Goal brings belated credit for Inoha
August 18, 2009: If a player’s profile needs a lift, a goal can never do any harm.
Such is the case with Masahiko Inoha, whose expertly-taken header earned Kashima Antlers a 1-0 win at home to Oita Trinita on Saturday.
Thanks to the goal, Inoha was interviewed on TV after the game and made Man of the Match, with a 7.5 rating, in the newspaper I read three days later. In short, the accomplished central defender was finally getting the attention that his steady and consistent performances have deserved.
A player of his ability, however, should not need a goal to project him into the spotlight, as his progress and development under Oswaldo Oliveira at Kashima has been noticeable over the past year or so.
Oswaldo thinks the world of this player, and constantly praises his ability to read the game, his composure on the ball, his game intelligence and, last but not least, his speed. It is this latter quality that had Oswaldo purring in a recent chat at Todoroki, saying he was urging Inoha to push forward more in open play to give Antlers an extra man, comfortable in the knowledge that he could get back and cover due to his phenomenal pace.
The Antlers boss also said that Inoha had shown great character after the disappointment of being left out of Japan’s Olympic squad for Beijing – a team he had captained earlier in the qualifying campaign before losing this honour, surprisingly, to Mizumoto.
Funnily enough, it was during the Olympic qualifying that I watched Japan’s game in Hong Kong at a pub in Omiya along with the Ardija manager at the time, Robert Verbeek.
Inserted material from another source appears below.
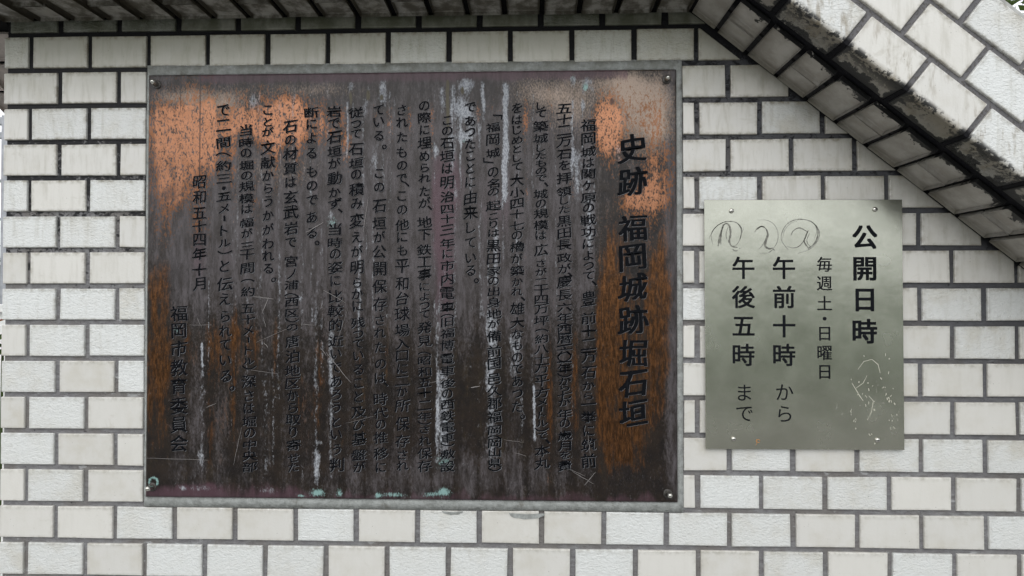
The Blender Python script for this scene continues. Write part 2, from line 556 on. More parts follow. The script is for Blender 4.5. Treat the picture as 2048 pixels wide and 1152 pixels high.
# mortar surround of the plaque
SURR = surround_material()
def ring(name, outer, inner, y0, y1, mat, parent, seg=60, amp=0.0015):
    vs, fs = [], []
    def pts(rc, a, seed, rad=0.0):
        x0, x1, z0, z1 = rc
        out = []
        for k in range(4):
            A = [(x0, z0), (x1, z0), (x1, z1), (x0, z1)][k]; B = [(x1, z0), (x1, z1), (x0, z1), (x0, z0)][k]
            for q in range(seg):
                t = q / seg
                x = A[0] + (B[0] - A[0]) * t; z = A[1] + (B[1] - A[1]) * t
                j = mnoise.noise(Vector((x * 22 + seed, z * 22, seed))) * a + mnoise.noise(Vector((x * 90, z * 90, seed + 3))) * a * 0.5
                nx, nz = [(0, -1), (1, 0), (0, 1), (-1, 0)][k]
                out.append((x + nx * j, z + nz * j))
        return out
    o = pts(outer, amp * 0.5, 1.3); i = pts(inner, amp * 0.35, 5.1)
    mrc = tuple(outer[k] * 0.35 + inner[k] * 0.65 for k in range(4))
    mid = pts(mrc, amp, 8.8)
    n = len(o)
    for ring_, y in ((o, y1), (o, y0 + 0.0012), (mid, y0), (i, y0 + 0.0018), (i, y1)):
        for (x, z) in ring_: vs.append((x, y + mnoise.noise(Vector((x * 60, z * 60, 2))) * 0.0006, z))
    for r in range(4):
        for k in range(n):
            j = (k + 1) % n
            fs.append((r * n + k, r * n + j, (r + 1) * n + j, (r + 1) * n + k))
    return link(name, mesh(name, vs, fs, smooth=True), parent, mat)
PLQ = (0.1815, 1.1995, 0.0878, 0.9045)
ring('mortar_surround', (FR[0] - 0.0015, FR[1] + 0.003, FR[2] - 0.0015, FR[3] + 0.003), (PLQ[0] + 0.001, PLQ[1] - 0.001, PLQ[2] + 0.001, PLQ[3] - 0.001), -0.0005, 0.006, SURR, wall)
# two caulk smears on tiles below the plaque
for (sx, sz, w, h) in ((0.775, 0.0600, 0.020, 0.007), (0.9155, 0.0575, 0.034, 0.011)):
    vs = [(sx, -0.0016, sz + 0.004)]; n = 20
    for k in range(n):
        a = math.pi + math.pi * k / (n - 1)
        rr = 1 + 0.12 * mnoise.noise(Vector((k * .5, sx * 9, 0)))
        vs.append((sx + w * math.cos(a) * rr, -0.0009, sz + 0.0055 + h * math.sin(a) * rr))
    link('mortar_smear', mesh('mortar_smear', vs, [(0, k, k + 1) for k in range(1, n)]), wall, SURR)

# ------------------------------------------------------------------ the beam: level run, then sloping down to the right
beam = root('tiled_beam', (0.9, 0.05, SOF), 'white tiled concrete beam over the wall that turns down in a slope with black mould on its underside', 'beam')
BT = 0.204
tm = TH / 2
mit = (math.sin(tm), math.cos(tm))
def up(n_):      # the miter point at height n above the soffit line
    k = n_ / math.cos(tm); return (COR + k * mit[0], SOF + k * mit[1])
def along(s, n_): return (SX + s * c_ + n_ * s_, SZ - s * s_ + n_ * c_)
L0, SE = -0.285, 2.62
e0, e1 = along(SE, 0.0028), along(SE, BT)
poly = [(L0 + 0.004, SOF + 0.0028), up(0.0028), e0, e1, up(BT), (L0 + 0.004, SOF + BT)]
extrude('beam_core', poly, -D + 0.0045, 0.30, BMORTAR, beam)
COP = plain('coping_concrete', (0.42, 0.42, 0.40), 0.9, noise=0.25, scale=30)
poly = [(L0, SOF + BT + 0.001), up(BT + 0.001), along(SE, BT + 0.001), along(SE, BT + 0.012), up(BT + 0.012), (L0, SOF + BT + 0.012)]
extrude('coping', poly, -D + 0.012, 0.29, COP, beam)

def frame(o, X, Y, Z):
    m = Matrix((X, Y, Z)).transposed().to_4x4()
    return Matrix.Translation(o) @ m
U, V = Vector((c_, 0, -s_)), Vector((s_, 0, c_))
OV = Vector((SX, 0, SZ))
Yv = Vector((0, 1, 0))
S0 = 0.17232
def beam_tile(me, mw, proud=0.0004, ang=0.003): link('tile', me, beam, None, wobble(mw, proud, ang))
# sloping face, three courses; the lowest one are corner tiles that turn under the soffit
s_cor = (COR - SX) / c_
def miter_s(n_): return s_cor - n_ * math.tan(tm)
for crs, nc in enumerate((0.030, 0.100, 0.170)):
    left = None
    for k in range(-4, 22):
        sc = S0 + (k + 0.5) * PX + (PX / 2 if crs == 1 else 0)
        if sc - 0.054 < miter_s(nc - 0.030) + 0.004 or sc > SE - 0.06: continue
        rough = R.random() < (0.3 if crs == 0 else 0.65)
        mat = TM['face'][int(rough)]
        if left is None: left = sc - 0.054
        ctr = OV + U * sc + V * nc + Vector((0, -D, 0))
        mw = frame(ctr, U, Yv, V)
        if crs == 0: beam_tile(corner_mesh(0.108, mat), mw, 0.0003, 0.002)
        else: beam_tile(shared('full', 0.108, 0.0606, mat), mw)
    b = left - 0.010
    a = miter_s(nc + 0.03)
    if b - a > 0.02:
        cc = (a + b) / 2
        pol = clip([(a - cc, -0.030), (b - cc, -0.030), (b - cc, 0.030), (a - cc, 0.030)], -1, -math.tan(tm), -(miter_s(nc) + 0.005) + cc)
        if len(pol) >= 3 and area(pol) > 2e-4:
            me = tile_mesh(pol, R); me.materials.append(TM['face'][0])
            beam_tile(me, frame(OV + U * cc + V * nc + Vector((0, -D, 0)), U, Yv, V))
    # level face
    xm = COR + nc * math.tan(tm)
    for k in range(0, 14):
        x1 = xm - 0.03 - k * PX - (PX / 2 if crs == 1 else 0); x0 = x1 - 0.108
        if k == 0:
            pol = [(x0 - x1, -0.030), (0.06, -0.030), (0.06, 0.030), (x0 - x1, 0.030)]
            if crs == 1: pol = [(x0 - x1, -0.030), (0.06 + PX / 2, -0.030), (0.06 + PX / 2, 0.030), (x0 - x1, 0.030)]
            pol = clip(pol, 1, -math.tan(tm), xm - 0.005 - x1)
            pol = [(p[0], p[1]) for p in pol]
            me = tile_mesh(pol, R); me.materials.append(TM['face'][0])
            beam_tile(me, Matrix.Translation((x1, -D, SOF + nc)))
            continue
        if x0 < L0: x0 = L0
        if x1 - x0 < 0.03: continue
        mat = TM['face'][int(R.random() < 0.5)]
        mw = Matrix.Translation(((x0 + x1) / 2, -D, SOF + nc))
        if crs == 0: beam_tile(corner_mesh(round(x1 - x0, 4), mat), mw, 0.0003, 0.002)
        else: beam_tile(shared('full', round(x1 - x0, 4), 0.0606, mat), mw)
# soffit tiles: long side runs from the wall to the front
X_, Z_ = Vector((0, -1, 0)), -U
SP = 0.07057; SS0 = 0.06524
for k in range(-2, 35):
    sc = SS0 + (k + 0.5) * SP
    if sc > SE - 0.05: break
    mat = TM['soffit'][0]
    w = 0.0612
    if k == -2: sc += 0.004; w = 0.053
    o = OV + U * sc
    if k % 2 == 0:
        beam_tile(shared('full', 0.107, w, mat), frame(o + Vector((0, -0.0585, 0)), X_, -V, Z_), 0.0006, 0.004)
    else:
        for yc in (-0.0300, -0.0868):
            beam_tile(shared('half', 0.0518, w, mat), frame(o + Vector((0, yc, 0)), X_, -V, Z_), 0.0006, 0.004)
Zl = Vector((-1, 0, 0))
k = 0
x = 0.876 + SP * 4.5 - 0.002
while x > -0.27:
    if x < COR - 0.025:
        o = Vector((x, 0, SOF))
        if k % 2 == 0 or x < -0.1: beam_tile(shared('full', 0.107, 0.0606, TM['level'][0]), frame(o + Vector((0, -0.0585, 0)), X_, Vector((0, 0, -1)), Zl), 0.0006, 0.004)
        else:
            for yc in (-0.0300, -0.0868):
                beam_tile(shared('half', 0.0518, 0.0606, TM['level'][0]), frame(o + Vector((0, yc, 0)), X_, Vector((0, 0, -1)), Zl), 0.0006, 0.004)
    x -= SP; k += 1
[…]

Inoha was playing at libero in a back three, and his sumptuous passing and confident poise was drawing comparisons with Ronald Koeman; the swagger, the authority on the ball, the precise distribution.
Verbeek wanted to sign him for Omiya on the spot, and elevate him from the FC Tokyo bench, but it would be Antlers who would eventually swoop and turn him into a two-time J.League champion. Gert Engels has also told me on numerous occasions that Urawa Reds were interested in signing him from Hannan University in Osaka, but were beaten to the punch by FC Tokyo.
Oswaldo took his time with Inoha at Antlers, trying him at full back and also in central midfield before deciding categorically that central defence was his best position, alongside Iwamasa as the successor to Oiwa.
Now he is a permanent fixture in the team, although he must sit out the next match through suspension after picking up a yellow card later in Saturday’s match.